His wife, Sandy, across the table, jumped in: “It’s in the tank is what he means.”

Mr. Gould continued, “So then when you go to great lengths to upset some of your key customers, there’s reason for concern.”

Three out of every five rows of soybeans planted in the United States find their way out of the country; half of those, valued at $14 billion in 2016, go to China alone. Mr. Gould estimates that 90 percent of his soybeans are exported, and 70 percent of his corn, so what he calls Mr. Trump’s “trade antics” — particularly his criticisms of Nafta — nag at him.

“It’s not only what happens today, but it’s the reputation of becoming an unreliable supplier,” he said.

Still, he’s not sure what will happen next, and he thinks that many farmers who supported the president are not yet ready to abandon him. “I think they’re going to wait and see how this thing plays out,” he said.

Farther north, in the tiny Wisconsin town of Dallas, where Andy Bensend grows soybeans on 5,000 acres, he is “guardedly optimistic” that the tariffs won’t spill over and hurt his business — even though his entire crop is meant to be shipped overseas.

“I am not an alarmist,” said Mr. Bensend, who is president of the Midwest Shippers Association, a grain export group. “We need to let the president do what he sees as wise. I think we have the same objective and he has our best interests in mind.”

That means balancing the concerns of the two sectors so that neither steelworkers nor farmers get a raw deal, he said.

Navigating among competing domestic and global interests is complicated, though.

Two weeks after the administration imposed a tariff on solar panels, China opened an anti-dumping investigation into American exports of sorghum, a grain used in livestock feed. The United States was virtually China’s sole foreign source of sorghum last year, with $1 billion in sales. Almost half of the American crop is grown in Kansas.

This week, the European Commission presented its members with a $3.5 billion list of American products that could be targets of retaliatory measures, and agricultural products were on the list.

On Thursday, the House speaker, Representative Paul Ryan, issued a statement that said, “I disagree with this action and fear its unintended consequences,” and added, “We will continue to urge the administration to narrow this policy so that it is focused only on those countries and practices that violate trade law.”

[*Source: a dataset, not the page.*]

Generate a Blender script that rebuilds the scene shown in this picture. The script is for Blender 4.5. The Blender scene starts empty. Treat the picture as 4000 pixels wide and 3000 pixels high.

Mr. Ryan, a Wisconsin Republican, is no doubt trying to assure constituents like Mike Cerny, a soybean and corn farmer in Sharon who works about 2,500 acres of land, some his own, some his customers’.

Mr. Cerny, who voted for Mr. Trump, said he liked most of Mr. Trump’s policies, particularly tax cuts. But if the tariffs “were to start some kind of a trade war, this would not be good for his support in farm country,” he added.

His perspective is shared by Davie Stephens, vice president of the American Soybean Association, who farms about 5,500 acres in Kentucky, the home state of Mitch McConnell, the Republican Senate leader.

“Of course I’m worried about the tariffs,” he said. He and other association members plan to meet with Mr. McConnell and other members of Congress when they visit the capital next week. “We’re making sure we do have that access to the global market,” Mr. Stephens said, after he finished unloading a forklift on his farm in Wingo, in western Kentucky.

Over the years, Mr. Stephens, 52, said, he has voted for Republican and Democratic presidents. “I’ve supported everything they’ve tried to do for farmers,” he said, “but any tariff could hurt farmers if our customers retaliate.”

Import restrictions on foreign steel have been pursued in some form by pretty much every administration going back to Richard Nixon’s in 1969.

The heavy duties on Chinese steel that President Barack Obama imposed in 2016, which helped limit imports to 2 percent of the steel coming into the country, remain in effect.

In 2002, President George W. Bush imposed tariffs and quotas on steel, which cost the economy millions of dollars and job losses, according to a report the next year by the United States International Trade Commission.

Mr. Gould in Maple Park has been farming for more than 50 years, long enough to have seen commodity prices boom and farmland prices zip to highs no one expected — and also to have seen prices fall and to watch farmers in utter crisis in the mid-1980s. For him, talk of a trade war jars memories of a different, grim period, when President Jimmy Carter imposed a partial embargo on grain sales to the Soviet Union.

“I heard Carter talk about what he was going to do, and I thought, ‘Well, there’s $50,000 down the drain,’” Mr. Gould recalled. “As it turned out, it was way more than that.”

Twenty-five miles away, in Yorkville, Ill., Bob Stewart, 48, a farmer whose crop is mostly for export, sees the latest dispute as a basic economics lesson.

A Republican who said he did not vote in the 2016 presidential race because he was not excited about either candidate, Mr. Stewart called himself a “proponent of free trade, and a proponent of ‘grow what you’re good at in your location.’”

“We do really good at growing corn and soybeans,” Mr. Stewart said from his office, filled with farm maps and carefully organized tools and overlooking a field with the remains of last year’s corn. “Maybe China’s does really well at steel. Now that may not sound good to folks I’m related to or go to church with who build steel. But they have a competitive advantage at steel. We have a competitive advantage with crops.”

Mostly, though, there isn’t time to worry too much. It’s a crucial and busy period: getting ready to plant 9,000 acres — nearly half corn and half beans. “We’re really focused on getting out to the field,” Mr. Stewart said. “But it’s always in the back of your mind.”